Give a verbatim quotation of every record.
begin Supplied records
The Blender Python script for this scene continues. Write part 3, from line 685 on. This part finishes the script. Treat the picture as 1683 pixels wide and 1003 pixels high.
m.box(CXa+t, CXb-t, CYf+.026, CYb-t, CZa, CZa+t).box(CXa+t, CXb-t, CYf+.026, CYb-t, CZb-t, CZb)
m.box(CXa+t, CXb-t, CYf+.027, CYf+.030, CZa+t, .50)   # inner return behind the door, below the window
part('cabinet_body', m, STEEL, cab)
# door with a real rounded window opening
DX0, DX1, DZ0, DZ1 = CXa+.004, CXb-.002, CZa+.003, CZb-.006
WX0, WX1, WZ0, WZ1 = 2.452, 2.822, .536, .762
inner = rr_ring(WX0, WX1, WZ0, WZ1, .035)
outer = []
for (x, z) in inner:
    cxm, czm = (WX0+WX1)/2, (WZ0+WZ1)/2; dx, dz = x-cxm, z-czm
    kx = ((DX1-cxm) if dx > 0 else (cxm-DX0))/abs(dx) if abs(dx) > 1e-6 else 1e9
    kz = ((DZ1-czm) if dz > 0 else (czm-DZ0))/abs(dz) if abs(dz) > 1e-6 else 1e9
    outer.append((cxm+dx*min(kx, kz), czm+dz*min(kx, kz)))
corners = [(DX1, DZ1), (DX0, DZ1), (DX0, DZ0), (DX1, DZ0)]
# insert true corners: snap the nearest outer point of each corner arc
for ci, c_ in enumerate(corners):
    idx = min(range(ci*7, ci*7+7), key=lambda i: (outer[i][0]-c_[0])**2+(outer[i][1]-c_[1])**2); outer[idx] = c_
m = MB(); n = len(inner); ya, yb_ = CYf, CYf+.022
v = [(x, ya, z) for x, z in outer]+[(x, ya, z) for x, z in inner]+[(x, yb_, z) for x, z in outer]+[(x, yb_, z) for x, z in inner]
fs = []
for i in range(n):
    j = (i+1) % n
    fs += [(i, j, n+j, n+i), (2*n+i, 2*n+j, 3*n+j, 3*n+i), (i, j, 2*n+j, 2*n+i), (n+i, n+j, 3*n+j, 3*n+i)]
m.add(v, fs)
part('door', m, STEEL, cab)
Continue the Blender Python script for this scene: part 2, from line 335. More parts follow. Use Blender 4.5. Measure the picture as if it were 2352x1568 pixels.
end Supplied records
## Task result
The Blender Python script for this scene continues. Write part 3, from line 685 on. This part finishes the script. Treat the picture as 1683 pixels wide and 1003 pixels high.
m.box(CXa+t, CXb-t, CYf+.026, CYb-t, CZa, CZa+t).box(CXa+t, CXb-t, CYf+.026, CYb-t, CZb-t, CZb)
m.box(CXa+t, CXb-t, CYf+.027, CYf+.030, CZa+t, .50)   # inner return behind the door, below the window
part('cabinet_body', m, STEEL, cab)
# door with a real rounded window opening
DX0, DX1, DZ0, DZ1 = CXa+.004, CXb-.002, CZa+.003, CZb-.006
WX0, WX1, WZ0, WZ1 = 2.452, 2.822, .536, .762
inner = rr_ring(WX0, WX1, WZ0, WZ1, .035)
outer = []
for (x, z) in inner:
    cxm, czm = (WX0+WX1)/2, (WZ0+WZ1)/2; dx, dz = x-cxm, z-czm
    kx = ((DX1-cxm) if dx > 0 else (cxm-DX0))/abs(dx) if abs(dx) > 1e-6 else 1e9
    kz = ((DZ1-czm) if dz > 0 else (czm-DZ0))/abs(dz) if abs(dz) > 1e-6 else 1e9
    outer.append((cxm+dx*min(kx, kz), czm+dz*min(kx, kz)))
corners = [(DX1, DZ1), (DX0, DZ1), (DX0, DZ0), (DX1, DZ0)]
# insert true corners: snap the nearest outer point of each corner arc
for ci, c_ in enumerate(corners):
    idx = min(range(ci*7, ci*7+7), key=lambda i: (outer[i][0]-c_[0])**2+(outer[i][1]-c_[1])**2); outer[idx] = c_
m = MB(); n = len(inner); ya, yb_ = CYf, CYf+.022
v = [(x, ya, z) for x, z in outer]+[(x, ya, z) for x, z in inner]+[(x, yb_, z) for x, z in outer]+[(x, yb_, z) for x, z in inner]
fs = []
for i in range(n):
    j = (i+1) % n
    fs += [(i, j, n+j, n+i), (2*n+i, 2*n+j, 3*n+j, 3*n+i), (i, j, 2*n+j, 2*n+i), (n+i, n+j, 3*n+j, 3*n+i)]
m.add(v, fs)
part('door', m, STEEL, cab)
Continue the Blender Python script for this scene: part 2, from line 335. More parts follow. Use Blender 4.5. Measure the picture as if it were 2352x1568 pixels.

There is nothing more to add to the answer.